§ **Your task**:
Copy out all lines that hold "script".

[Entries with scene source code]
....
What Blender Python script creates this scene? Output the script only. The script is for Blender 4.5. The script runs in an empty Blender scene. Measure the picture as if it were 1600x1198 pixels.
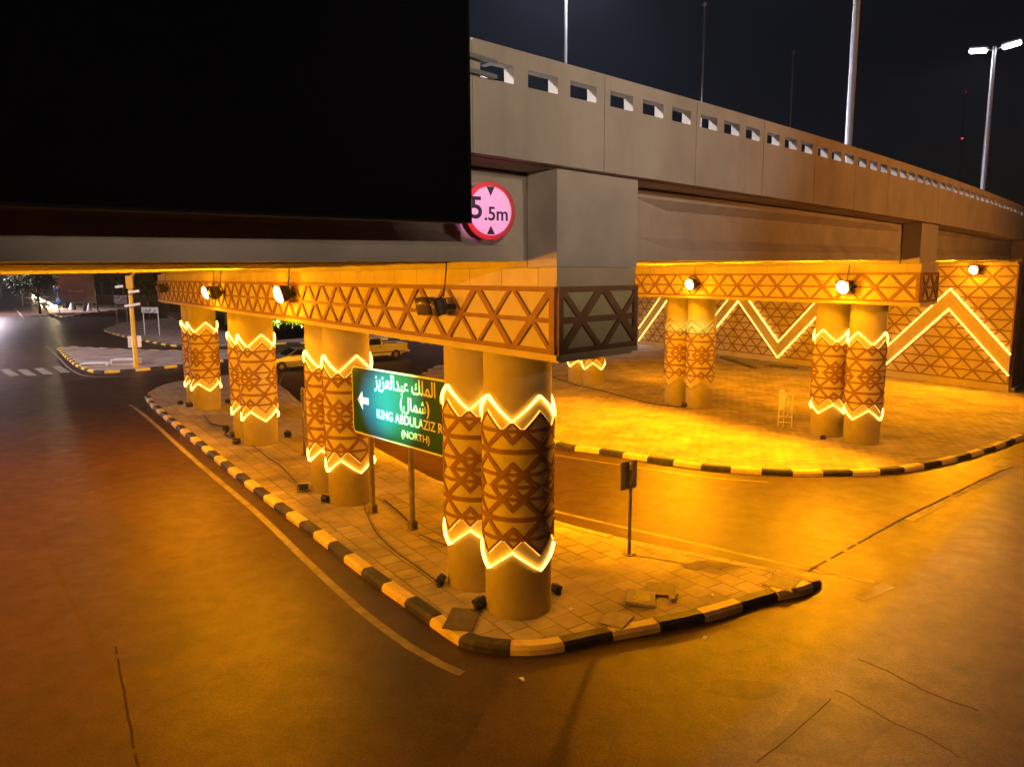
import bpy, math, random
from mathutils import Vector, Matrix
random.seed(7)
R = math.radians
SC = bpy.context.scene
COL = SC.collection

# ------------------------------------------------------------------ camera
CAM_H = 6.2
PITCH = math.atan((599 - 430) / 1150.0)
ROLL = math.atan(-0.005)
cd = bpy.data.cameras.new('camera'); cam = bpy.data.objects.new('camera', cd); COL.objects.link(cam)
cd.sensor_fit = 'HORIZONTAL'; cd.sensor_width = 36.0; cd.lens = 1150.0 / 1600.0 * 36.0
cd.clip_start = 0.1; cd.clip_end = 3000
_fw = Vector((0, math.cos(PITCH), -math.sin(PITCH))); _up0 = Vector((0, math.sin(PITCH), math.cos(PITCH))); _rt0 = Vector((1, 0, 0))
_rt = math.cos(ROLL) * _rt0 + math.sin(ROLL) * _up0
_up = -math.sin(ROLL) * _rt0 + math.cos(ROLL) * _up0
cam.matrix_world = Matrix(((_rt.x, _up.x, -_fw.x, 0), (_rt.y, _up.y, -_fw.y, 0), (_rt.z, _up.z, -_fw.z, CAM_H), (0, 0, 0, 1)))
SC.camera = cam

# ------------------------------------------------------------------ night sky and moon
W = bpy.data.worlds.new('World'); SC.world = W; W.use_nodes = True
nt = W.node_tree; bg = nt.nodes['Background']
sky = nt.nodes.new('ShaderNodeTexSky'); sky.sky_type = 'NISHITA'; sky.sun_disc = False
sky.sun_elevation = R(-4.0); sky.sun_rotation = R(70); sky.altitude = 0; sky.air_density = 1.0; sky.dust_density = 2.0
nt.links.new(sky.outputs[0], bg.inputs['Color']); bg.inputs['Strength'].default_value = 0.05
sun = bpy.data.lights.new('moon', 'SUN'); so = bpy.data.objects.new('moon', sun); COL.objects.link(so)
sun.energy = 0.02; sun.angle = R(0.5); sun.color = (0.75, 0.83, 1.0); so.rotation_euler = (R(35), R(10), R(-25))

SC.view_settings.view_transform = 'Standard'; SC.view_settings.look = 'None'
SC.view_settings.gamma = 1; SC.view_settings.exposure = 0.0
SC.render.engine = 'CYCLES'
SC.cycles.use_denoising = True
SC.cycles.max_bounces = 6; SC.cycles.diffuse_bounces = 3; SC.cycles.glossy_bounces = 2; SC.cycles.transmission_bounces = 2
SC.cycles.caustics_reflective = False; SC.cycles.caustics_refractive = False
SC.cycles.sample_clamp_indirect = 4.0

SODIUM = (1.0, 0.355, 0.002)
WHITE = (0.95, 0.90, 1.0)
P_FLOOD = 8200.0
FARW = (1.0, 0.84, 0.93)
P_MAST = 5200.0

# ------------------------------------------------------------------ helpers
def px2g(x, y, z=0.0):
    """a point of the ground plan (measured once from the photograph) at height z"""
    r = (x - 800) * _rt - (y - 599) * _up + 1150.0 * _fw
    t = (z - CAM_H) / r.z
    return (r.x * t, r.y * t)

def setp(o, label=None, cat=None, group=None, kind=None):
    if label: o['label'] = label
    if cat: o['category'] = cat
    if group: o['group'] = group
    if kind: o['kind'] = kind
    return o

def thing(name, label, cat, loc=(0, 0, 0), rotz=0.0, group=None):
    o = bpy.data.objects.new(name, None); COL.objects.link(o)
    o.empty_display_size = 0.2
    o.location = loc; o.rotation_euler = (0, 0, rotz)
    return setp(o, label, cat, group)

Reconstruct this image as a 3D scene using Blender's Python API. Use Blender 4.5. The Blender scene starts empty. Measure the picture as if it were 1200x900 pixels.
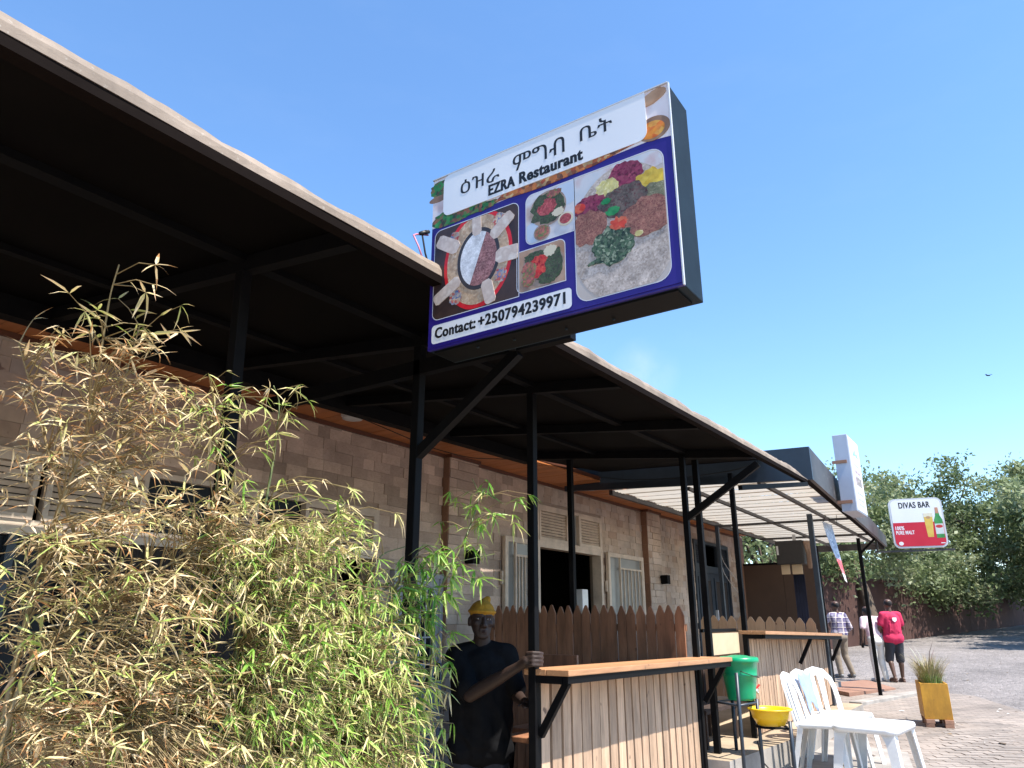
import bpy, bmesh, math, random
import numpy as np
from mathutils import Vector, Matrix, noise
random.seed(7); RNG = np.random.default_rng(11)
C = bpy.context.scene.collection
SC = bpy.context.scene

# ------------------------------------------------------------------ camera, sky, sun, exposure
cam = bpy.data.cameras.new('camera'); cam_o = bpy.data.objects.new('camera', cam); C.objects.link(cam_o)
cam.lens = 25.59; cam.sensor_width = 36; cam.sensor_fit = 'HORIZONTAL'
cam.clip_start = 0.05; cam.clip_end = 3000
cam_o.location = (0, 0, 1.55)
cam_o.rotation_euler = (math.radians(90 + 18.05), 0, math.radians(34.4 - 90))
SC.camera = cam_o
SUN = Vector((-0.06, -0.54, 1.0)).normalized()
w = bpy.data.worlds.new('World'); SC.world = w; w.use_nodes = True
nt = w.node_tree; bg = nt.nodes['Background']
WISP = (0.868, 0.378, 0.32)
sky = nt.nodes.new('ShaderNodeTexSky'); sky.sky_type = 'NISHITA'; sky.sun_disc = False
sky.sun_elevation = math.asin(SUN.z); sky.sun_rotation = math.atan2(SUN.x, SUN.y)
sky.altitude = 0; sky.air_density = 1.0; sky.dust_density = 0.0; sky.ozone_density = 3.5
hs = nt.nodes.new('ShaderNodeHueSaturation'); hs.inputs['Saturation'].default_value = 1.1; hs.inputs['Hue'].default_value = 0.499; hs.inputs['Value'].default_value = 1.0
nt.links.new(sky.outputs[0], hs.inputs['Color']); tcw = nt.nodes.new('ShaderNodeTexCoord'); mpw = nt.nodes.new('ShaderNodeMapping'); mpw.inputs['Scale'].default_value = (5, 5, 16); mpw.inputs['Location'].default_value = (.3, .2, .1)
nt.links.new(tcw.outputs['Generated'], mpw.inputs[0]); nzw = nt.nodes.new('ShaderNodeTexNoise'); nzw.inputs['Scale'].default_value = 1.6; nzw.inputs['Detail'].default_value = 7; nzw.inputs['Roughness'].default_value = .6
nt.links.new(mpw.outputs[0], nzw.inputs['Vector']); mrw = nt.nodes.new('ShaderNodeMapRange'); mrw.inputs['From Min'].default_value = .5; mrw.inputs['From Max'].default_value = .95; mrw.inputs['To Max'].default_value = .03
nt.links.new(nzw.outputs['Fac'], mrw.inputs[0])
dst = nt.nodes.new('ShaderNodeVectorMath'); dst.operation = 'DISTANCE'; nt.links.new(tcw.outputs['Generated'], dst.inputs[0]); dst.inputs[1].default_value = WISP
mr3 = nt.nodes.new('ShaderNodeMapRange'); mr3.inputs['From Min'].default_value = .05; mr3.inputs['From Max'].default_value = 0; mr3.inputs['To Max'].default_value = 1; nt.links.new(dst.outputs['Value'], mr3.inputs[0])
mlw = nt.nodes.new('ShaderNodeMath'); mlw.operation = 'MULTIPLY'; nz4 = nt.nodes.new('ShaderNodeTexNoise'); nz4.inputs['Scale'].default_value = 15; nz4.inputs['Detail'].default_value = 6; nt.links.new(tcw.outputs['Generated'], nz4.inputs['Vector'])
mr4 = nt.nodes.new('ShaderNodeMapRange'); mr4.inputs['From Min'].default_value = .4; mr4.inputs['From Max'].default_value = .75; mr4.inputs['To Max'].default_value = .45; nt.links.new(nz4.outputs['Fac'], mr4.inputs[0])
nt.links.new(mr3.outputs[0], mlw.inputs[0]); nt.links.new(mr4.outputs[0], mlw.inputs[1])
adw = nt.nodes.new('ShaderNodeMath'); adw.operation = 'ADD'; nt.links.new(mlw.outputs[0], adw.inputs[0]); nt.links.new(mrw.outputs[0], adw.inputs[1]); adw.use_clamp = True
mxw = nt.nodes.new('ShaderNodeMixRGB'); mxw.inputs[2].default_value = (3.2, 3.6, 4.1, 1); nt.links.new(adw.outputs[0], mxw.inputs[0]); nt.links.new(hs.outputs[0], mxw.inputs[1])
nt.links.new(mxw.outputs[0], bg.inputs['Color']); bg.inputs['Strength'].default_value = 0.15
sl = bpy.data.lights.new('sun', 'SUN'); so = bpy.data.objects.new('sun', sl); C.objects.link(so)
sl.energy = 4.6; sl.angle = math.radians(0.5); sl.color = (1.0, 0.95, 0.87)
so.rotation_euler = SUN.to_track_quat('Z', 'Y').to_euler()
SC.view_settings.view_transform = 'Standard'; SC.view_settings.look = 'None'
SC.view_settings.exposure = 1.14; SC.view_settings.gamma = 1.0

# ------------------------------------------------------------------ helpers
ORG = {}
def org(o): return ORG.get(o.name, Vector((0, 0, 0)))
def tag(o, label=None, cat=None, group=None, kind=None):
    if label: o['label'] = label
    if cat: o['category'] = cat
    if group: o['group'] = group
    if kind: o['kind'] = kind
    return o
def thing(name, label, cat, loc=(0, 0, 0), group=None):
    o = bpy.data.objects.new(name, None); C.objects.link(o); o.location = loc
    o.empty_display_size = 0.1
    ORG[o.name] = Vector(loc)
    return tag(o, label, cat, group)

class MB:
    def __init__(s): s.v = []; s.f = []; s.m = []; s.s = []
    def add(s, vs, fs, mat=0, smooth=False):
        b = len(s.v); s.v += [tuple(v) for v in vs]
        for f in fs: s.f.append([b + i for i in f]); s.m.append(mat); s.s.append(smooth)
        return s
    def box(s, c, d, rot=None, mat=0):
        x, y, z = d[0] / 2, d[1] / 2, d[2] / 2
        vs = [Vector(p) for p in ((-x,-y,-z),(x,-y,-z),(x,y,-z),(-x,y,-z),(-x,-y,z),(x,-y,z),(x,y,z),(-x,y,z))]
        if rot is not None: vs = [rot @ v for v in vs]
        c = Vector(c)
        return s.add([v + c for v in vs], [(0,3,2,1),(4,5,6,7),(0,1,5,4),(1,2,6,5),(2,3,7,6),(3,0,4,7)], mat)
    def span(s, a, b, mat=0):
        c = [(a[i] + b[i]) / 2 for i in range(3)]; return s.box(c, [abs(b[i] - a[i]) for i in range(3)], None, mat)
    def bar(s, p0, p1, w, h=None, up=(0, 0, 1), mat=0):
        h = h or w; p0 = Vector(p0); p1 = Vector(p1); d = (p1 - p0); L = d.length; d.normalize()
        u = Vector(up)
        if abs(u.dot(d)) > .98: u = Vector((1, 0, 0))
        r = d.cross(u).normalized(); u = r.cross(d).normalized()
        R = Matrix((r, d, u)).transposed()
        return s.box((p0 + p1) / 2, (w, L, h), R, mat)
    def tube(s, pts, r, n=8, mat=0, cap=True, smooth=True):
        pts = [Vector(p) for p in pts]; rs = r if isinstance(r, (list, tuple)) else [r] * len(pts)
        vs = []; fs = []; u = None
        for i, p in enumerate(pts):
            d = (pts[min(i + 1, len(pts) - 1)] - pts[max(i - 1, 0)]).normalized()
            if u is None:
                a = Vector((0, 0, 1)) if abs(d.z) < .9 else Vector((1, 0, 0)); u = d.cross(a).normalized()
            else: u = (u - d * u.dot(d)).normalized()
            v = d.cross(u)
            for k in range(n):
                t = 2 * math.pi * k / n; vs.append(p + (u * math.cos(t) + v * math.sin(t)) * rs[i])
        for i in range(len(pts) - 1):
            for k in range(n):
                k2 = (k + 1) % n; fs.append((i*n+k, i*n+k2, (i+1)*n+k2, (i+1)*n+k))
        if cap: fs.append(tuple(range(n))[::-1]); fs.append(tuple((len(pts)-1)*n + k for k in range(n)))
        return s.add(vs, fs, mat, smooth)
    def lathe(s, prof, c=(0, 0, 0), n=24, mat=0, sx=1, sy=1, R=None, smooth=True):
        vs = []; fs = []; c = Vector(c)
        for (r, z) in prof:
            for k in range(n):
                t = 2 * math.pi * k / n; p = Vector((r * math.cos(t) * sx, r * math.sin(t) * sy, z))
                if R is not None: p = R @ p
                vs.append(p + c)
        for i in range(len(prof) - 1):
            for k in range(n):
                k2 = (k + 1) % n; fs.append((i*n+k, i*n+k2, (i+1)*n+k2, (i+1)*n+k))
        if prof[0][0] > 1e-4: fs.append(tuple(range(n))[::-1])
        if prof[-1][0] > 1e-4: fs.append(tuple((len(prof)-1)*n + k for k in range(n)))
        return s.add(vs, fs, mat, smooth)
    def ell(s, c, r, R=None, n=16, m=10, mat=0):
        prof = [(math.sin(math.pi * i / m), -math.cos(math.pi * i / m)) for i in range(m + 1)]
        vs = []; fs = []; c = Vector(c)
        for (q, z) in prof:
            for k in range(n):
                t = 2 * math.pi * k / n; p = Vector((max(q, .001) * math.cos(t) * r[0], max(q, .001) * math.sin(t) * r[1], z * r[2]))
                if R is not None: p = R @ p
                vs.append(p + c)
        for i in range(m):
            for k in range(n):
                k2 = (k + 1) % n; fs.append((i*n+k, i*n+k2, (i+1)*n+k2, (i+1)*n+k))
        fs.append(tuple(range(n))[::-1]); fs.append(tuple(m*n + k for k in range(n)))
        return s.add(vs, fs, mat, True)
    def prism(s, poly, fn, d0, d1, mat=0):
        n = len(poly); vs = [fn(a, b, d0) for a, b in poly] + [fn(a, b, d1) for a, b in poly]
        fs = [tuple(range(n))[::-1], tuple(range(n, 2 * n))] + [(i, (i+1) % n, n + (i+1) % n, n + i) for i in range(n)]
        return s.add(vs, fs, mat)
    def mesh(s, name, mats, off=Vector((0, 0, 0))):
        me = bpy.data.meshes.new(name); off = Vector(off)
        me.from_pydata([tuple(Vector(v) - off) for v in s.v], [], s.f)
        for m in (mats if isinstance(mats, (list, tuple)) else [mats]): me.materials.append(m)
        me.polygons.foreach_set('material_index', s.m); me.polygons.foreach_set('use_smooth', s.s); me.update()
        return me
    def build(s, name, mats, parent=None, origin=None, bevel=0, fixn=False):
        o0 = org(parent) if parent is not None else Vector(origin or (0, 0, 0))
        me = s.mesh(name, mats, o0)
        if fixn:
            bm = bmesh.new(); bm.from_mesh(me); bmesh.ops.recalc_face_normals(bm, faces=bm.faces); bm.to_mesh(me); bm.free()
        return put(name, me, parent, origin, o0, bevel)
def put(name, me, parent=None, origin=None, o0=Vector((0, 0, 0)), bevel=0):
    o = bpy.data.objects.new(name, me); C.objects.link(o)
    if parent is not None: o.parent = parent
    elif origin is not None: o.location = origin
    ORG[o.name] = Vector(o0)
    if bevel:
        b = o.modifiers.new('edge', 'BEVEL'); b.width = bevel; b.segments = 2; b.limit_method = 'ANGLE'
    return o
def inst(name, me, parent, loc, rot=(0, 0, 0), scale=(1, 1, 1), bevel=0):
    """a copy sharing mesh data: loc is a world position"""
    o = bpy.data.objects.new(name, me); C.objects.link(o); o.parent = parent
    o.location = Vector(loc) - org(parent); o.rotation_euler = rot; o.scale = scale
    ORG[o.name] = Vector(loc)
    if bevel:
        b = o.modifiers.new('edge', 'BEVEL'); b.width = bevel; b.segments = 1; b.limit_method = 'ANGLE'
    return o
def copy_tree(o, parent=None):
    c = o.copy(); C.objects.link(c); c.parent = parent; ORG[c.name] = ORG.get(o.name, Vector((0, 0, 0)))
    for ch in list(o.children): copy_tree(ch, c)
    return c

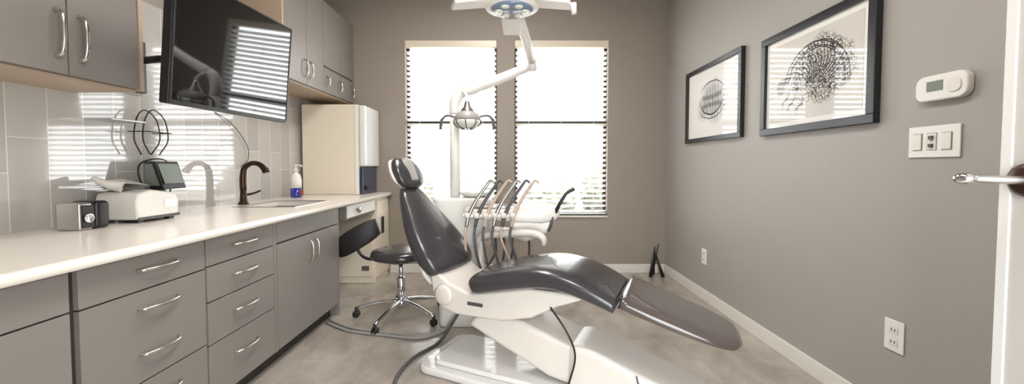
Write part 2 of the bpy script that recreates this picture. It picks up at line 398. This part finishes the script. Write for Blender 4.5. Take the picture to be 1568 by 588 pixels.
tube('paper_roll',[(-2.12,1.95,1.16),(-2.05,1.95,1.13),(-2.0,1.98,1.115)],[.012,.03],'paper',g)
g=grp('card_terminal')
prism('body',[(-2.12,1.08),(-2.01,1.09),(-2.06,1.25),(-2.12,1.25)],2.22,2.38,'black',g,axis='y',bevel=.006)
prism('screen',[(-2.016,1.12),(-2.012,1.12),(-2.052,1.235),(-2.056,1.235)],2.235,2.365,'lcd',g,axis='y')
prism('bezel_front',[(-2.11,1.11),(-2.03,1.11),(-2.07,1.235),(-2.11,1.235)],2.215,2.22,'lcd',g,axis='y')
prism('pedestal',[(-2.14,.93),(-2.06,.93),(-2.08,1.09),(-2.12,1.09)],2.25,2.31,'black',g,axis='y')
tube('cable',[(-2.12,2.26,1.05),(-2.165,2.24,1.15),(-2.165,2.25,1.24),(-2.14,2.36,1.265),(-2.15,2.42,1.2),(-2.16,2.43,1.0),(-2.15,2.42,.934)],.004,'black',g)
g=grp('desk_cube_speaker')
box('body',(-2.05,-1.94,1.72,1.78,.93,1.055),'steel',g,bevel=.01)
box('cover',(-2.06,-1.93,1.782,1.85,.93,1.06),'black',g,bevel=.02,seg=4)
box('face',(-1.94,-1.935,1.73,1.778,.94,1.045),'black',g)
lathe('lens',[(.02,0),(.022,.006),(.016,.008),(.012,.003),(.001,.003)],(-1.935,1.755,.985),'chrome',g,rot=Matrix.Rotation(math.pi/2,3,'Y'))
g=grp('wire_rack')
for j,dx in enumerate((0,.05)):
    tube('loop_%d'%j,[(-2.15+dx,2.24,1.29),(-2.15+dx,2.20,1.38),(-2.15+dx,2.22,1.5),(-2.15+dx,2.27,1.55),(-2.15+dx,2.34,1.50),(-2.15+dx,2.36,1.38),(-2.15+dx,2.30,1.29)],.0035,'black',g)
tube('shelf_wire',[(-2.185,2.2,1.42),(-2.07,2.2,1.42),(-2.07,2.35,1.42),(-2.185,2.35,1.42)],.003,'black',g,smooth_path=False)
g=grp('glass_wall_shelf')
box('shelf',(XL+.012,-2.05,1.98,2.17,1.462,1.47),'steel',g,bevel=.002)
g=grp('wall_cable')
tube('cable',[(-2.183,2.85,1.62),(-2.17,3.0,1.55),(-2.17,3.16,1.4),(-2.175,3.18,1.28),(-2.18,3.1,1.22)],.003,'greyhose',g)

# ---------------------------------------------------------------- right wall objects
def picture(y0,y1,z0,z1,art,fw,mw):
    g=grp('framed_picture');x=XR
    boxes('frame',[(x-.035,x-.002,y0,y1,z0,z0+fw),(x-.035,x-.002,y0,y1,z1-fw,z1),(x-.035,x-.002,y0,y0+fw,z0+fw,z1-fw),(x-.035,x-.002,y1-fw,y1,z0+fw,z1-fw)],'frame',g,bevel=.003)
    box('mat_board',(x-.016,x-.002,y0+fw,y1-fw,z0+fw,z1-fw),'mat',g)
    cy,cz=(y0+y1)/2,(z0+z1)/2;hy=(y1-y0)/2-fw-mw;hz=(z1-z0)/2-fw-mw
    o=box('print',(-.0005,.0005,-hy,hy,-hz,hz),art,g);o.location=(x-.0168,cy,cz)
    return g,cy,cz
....
§ **Completed exercise**:
What Blender Python script creates this scene? Output the script only. The script is for Blender 4.5. The script runs in an empty Blender scene. Measure the picture as if it were 1600x1198 pixels.
Write part 2 of the bpy script that recreates this picture. It picks up at line 398. This part finishes the script. Write for Blender 4.5. Take the picture to be 1568 by 588 pixels.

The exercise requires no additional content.